● What you are asked to do
Repeat exactly the lines between and including those that contain "Recreate this scene" and "def W(px, py, Y): return". Output no other line.

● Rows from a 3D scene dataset
══════
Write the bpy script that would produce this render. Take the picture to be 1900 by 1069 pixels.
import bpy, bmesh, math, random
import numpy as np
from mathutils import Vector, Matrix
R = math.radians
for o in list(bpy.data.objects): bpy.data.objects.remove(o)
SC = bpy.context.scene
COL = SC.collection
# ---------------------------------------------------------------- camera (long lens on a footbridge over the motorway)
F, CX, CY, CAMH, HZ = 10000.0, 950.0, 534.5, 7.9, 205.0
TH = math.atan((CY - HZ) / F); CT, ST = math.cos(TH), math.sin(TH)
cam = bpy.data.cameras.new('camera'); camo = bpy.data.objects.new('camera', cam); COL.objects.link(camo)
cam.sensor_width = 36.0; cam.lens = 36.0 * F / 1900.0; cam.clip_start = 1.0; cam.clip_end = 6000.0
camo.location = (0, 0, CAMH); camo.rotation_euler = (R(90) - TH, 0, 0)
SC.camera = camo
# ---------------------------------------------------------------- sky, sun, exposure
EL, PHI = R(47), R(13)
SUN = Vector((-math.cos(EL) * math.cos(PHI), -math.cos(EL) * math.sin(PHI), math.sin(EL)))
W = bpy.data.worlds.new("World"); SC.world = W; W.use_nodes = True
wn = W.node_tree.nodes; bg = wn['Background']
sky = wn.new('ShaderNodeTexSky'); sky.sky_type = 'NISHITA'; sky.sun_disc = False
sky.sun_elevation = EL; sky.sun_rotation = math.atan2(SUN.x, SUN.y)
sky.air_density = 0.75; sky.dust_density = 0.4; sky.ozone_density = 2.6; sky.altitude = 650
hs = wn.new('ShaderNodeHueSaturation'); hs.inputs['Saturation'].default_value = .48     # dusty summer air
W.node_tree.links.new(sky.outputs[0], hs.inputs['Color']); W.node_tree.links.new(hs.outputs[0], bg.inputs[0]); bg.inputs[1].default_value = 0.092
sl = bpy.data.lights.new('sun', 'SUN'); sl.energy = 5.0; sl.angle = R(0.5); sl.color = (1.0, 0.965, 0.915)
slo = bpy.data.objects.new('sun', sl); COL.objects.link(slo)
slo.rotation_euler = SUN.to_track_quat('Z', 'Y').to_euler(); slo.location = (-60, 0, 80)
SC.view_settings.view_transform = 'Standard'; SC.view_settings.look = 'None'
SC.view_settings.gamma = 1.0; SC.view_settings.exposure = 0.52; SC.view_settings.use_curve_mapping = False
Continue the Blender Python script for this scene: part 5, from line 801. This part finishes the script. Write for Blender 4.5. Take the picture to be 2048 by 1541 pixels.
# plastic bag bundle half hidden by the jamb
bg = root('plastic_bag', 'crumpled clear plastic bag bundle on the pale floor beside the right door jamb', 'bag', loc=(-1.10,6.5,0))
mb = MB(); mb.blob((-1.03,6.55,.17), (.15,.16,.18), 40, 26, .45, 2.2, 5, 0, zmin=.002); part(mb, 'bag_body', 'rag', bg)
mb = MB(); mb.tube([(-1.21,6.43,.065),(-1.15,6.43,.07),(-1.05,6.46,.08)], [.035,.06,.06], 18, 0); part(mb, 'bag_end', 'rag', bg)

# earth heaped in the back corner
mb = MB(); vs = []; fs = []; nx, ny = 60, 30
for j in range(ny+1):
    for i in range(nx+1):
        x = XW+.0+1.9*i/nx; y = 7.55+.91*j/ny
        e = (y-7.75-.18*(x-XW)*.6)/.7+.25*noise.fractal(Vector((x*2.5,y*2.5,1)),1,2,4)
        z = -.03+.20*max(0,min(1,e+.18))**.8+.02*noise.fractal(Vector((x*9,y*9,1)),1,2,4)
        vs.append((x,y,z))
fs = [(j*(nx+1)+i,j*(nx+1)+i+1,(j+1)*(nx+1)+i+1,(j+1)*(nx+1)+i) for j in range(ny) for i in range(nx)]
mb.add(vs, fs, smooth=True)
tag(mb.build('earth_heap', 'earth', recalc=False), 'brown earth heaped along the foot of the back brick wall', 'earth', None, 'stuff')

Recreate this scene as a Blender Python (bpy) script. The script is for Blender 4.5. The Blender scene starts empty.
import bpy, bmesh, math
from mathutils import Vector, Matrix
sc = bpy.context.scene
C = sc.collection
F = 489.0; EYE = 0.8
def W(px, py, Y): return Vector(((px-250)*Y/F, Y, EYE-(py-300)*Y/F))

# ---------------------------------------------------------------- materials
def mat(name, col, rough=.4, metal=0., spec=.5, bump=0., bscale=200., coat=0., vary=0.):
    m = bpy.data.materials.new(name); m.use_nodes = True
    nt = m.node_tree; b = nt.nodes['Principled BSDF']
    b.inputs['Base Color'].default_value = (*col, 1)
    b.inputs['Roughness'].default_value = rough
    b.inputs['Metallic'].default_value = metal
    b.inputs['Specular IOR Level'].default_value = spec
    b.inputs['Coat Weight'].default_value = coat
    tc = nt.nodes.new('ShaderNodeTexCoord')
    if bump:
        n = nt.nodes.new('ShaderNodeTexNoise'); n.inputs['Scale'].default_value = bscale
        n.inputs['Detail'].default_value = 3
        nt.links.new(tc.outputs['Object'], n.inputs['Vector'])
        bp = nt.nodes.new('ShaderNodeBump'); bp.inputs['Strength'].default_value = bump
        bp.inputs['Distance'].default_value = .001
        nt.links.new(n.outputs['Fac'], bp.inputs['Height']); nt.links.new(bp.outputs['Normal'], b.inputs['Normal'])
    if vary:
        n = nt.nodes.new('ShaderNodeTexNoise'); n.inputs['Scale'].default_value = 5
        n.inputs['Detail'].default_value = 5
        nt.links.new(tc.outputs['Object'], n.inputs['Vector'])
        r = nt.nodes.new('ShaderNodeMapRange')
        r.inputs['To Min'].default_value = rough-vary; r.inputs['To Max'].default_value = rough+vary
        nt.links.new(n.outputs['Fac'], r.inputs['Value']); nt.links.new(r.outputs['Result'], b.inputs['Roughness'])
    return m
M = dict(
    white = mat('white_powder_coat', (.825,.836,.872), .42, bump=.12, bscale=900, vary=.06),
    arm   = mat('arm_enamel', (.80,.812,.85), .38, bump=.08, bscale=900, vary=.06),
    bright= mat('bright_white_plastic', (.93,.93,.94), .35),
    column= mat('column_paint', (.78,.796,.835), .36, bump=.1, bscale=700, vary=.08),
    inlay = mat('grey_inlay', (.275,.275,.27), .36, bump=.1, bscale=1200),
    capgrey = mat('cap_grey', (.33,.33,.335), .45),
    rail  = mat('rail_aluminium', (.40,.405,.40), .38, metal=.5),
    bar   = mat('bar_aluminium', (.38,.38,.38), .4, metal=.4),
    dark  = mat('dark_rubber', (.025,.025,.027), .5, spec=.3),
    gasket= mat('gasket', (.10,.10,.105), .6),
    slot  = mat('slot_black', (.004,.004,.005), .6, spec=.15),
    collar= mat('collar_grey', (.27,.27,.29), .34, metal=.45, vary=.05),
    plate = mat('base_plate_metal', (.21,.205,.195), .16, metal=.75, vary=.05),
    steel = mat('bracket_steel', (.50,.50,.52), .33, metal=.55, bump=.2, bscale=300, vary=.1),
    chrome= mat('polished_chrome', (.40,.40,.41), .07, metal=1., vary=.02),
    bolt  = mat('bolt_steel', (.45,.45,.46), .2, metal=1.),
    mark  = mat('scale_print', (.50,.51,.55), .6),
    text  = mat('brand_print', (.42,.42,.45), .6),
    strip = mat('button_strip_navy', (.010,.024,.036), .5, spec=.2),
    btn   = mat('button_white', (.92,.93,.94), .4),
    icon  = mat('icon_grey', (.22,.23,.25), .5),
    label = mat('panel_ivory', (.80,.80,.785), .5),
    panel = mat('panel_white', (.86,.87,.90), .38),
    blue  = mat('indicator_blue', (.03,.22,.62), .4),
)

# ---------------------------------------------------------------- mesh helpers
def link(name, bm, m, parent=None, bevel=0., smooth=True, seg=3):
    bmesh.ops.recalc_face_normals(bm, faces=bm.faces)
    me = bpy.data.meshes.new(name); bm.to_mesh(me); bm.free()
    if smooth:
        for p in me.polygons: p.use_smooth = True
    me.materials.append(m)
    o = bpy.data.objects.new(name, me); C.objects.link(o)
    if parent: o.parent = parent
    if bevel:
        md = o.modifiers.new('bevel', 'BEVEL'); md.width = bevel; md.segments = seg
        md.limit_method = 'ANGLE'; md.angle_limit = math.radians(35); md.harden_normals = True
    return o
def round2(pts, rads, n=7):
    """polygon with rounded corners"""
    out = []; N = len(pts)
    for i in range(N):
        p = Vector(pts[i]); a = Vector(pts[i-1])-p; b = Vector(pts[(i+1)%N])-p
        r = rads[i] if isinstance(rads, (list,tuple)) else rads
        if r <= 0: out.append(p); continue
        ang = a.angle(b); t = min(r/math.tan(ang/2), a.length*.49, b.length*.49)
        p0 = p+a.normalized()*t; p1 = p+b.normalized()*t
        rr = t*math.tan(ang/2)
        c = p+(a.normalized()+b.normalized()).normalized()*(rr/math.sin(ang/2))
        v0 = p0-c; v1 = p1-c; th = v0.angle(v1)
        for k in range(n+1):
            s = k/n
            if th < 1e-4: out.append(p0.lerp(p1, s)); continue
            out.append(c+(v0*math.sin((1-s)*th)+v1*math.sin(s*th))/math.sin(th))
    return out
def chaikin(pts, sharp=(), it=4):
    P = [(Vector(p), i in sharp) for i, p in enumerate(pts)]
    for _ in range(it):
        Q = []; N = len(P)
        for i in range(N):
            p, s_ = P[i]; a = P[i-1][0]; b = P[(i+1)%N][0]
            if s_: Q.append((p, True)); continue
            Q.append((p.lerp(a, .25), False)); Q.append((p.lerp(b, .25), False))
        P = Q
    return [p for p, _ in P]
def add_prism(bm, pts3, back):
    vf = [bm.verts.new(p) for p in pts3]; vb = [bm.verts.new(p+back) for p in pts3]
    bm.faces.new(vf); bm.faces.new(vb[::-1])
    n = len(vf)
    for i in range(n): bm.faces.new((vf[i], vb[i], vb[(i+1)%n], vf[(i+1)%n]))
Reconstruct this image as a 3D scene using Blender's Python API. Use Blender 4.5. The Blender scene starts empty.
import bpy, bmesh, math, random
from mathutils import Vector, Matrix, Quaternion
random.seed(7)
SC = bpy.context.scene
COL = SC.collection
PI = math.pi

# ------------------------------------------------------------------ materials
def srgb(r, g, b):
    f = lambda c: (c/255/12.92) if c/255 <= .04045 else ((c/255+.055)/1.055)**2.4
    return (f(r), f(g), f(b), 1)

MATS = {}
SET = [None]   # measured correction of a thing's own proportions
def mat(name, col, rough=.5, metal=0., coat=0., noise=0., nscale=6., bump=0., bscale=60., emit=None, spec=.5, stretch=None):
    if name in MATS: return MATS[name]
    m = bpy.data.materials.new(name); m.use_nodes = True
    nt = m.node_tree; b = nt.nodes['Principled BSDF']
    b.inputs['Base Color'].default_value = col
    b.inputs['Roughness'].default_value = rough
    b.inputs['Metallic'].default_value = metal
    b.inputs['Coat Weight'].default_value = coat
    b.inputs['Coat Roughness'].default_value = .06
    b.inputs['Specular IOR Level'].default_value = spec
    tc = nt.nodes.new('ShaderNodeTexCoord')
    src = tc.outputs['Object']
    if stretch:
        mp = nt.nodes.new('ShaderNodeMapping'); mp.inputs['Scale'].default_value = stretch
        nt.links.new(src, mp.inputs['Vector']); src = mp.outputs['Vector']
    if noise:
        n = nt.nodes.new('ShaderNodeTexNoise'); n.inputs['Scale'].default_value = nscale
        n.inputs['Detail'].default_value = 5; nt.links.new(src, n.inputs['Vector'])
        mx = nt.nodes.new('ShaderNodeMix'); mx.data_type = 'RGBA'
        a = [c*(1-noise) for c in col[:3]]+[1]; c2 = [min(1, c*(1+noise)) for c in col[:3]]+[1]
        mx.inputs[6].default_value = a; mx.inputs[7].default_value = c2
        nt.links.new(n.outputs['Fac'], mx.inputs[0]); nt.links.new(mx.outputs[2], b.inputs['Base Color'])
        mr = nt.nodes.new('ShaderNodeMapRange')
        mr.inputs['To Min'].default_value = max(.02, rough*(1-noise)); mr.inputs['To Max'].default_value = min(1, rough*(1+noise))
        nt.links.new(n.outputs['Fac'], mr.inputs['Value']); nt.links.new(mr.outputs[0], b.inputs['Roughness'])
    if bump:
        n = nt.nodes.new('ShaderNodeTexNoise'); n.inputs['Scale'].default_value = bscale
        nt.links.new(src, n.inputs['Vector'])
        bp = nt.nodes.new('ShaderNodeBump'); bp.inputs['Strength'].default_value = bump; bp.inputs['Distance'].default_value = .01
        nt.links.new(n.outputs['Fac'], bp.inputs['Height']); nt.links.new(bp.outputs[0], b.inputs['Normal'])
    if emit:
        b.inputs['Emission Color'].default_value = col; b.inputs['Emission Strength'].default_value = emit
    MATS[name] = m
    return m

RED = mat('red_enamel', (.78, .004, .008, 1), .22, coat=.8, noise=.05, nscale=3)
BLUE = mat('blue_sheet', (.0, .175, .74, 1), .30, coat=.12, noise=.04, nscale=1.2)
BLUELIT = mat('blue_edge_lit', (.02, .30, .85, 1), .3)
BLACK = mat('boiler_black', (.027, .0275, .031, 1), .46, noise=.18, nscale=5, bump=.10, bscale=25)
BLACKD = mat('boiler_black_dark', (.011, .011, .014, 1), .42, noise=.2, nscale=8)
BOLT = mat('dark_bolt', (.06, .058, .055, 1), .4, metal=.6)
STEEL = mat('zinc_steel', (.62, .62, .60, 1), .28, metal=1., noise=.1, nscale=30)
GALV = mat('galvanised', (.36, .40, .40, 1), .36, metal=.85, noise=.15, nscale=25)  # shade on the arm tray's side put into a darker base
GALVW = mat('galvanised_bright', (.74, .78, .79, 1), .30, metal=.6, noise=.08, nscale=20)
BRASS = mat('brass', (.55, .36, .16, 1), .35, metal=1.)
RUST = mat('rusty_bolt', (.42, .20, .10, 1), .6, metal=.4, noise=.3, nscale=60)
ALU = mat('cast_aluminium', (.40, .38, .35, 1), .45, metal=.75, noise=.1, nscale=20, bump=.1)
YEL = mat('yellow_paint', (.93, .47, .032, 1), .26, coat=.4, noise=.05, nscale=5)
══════
● Solution to this task
Recreate this scene as a Blender Python (bpy) script. The script is for Blender 4.5. The Blender scene starts empty.
import bpy, bmesh, math
from mathutils import Vector, Matrix
sc = bpy.context.scene
C = sc.collection
F = 489.0; EYE = 0.8
def W(px, py, Y): return Vector(((px-250)*Y/F, Y, EYE-(py-300)*Y/F))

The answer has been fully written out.